My daughter Tammie cheerfully announced, “Our cruise ship will be leaving the dock in seven days, eight hours and thirteen minutes.” Looking down at the cruise ship’s navigator app in her phone, she questioned, “Have you looked at the dining room menu? What would you order if you were on the ship today?”
I complained, “The closer we get to leaving for the cruise, the more anxious I feel. I feel like a child waiting for Christmas Eve and Santa’s visit.”
“That’s wonderful, isn’t it?” exclaimed my daughter, like a true high school cheerleader.
Frowning, I slowly shook my head no and explained, “When you and your sister were little, the last few days before Christmas was painful. Your anticipation and hopes made you emotional, anxious little people, which made me feel sad. The holiday was supposed to be fun. Instead, you wished away all the days and the fun things we could do leading up to Christmas.
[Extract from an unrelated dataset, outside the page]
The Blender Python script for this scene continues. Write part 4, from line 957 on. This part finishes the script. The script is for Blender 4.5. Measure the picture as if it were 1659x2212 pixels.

You just wanted that one day to arrive.”
Holding up her phone for me see the screen, Tammie asked, “Doesn’t looking at the navigator app make you think about the fun things we will get to do, to see, to experience?”
I insisted, “The app does make me think about all those things, but since I can’t do them until we get to the ship, I feel like I am spinning my wheels and getting nowhere. I feel like I am wishing my life away.”
The phrase, ‘wishing my life away’ made me think of my mother. When I was in third grade one evening before Christmas, I lamented to my mother how I didn’t like waiting for Christmas Eve and wished it would hurry up and come. My fifty-five-year-old mother’s sage advice was, “Don’t wish your life away.”